Mini has successful portrayed her experience in the camps both in words and in picture. Her words are replicated in the picture and the reader can actually get the meaning of the experience from the picture without having to read the texts. All attitudes in the picture come out clearly in the narration. For example, on the picture on p. 162 shows a pregnant woman with very many children. From the look, one can deduce that there are many children in this place. Since children come through birth, then one can conclude that the birth rate is high. Only one sentence is written at the bottom "The birth rate in the center was high". Also on p. 62, there is a drawing of women using public toilets that have no doors. Before she tells us that the women are trying to seek privacy, we are already aware since they are pictured using curtains while others are hiding their faces. This is therefore a clear indication that her words are mirrored in her drawings.

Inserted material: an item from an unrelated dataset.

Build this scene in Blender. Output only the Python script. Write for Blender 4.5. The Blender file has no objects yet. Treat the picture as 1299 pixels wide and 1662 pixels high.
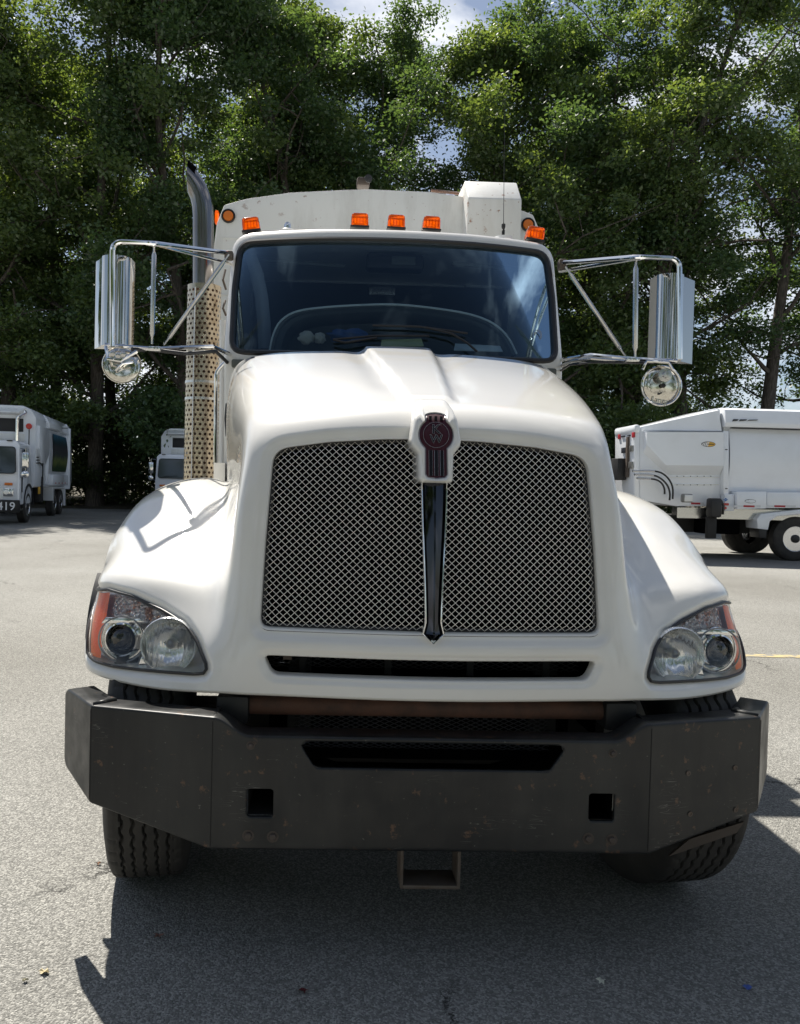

Imagining how one could respond to such a situation would be very difficult especially for someone who has never been placed in such a situation. However, if I were in Mine's shoe, I would have organized for facility improvement program where I would gather the youth together and start cleaning the facilities; fixing what is lacking such as toilets doors while improvising the available resources. This would improve our stay in the camp and lessen our sorrow because it is the last resort for our security and we must embrace it as a really home if we need a comfortable stay. I would also have encouraged my fellow evacuees and helped them physically and emotionally; informing them that is not the end of everything.  

Mine's story on her experience in the war camps reveals much on the experiences of the Japanese-Americans during the World War II. While confined in the camps in the name of security, these people suffered more than anyone else, they were considered illegible to freedom and their privacy rights were violated as well. They had to live with the little resources available; sharing everything including beds. This is because, the camps were overcrowded yet the facilities were too little to accommodate them all. Also most of them had the worst memories of loosing their beloved ones who had been incarcerated during the war. Thus Mine's experience tells me that the Japanese-American's experienced hardships during the World War II.

Freedom in the American history was only a word that appeared in papers but was rarely experienced. While every individual arose to fight for this presumed freedom, very few enjoyed it fully. Most of them were those who suffered from lack of it. It was only limited to a few individuals and it is lack of it that resulted to the establishment of the many movements that fought for the right of the citizens.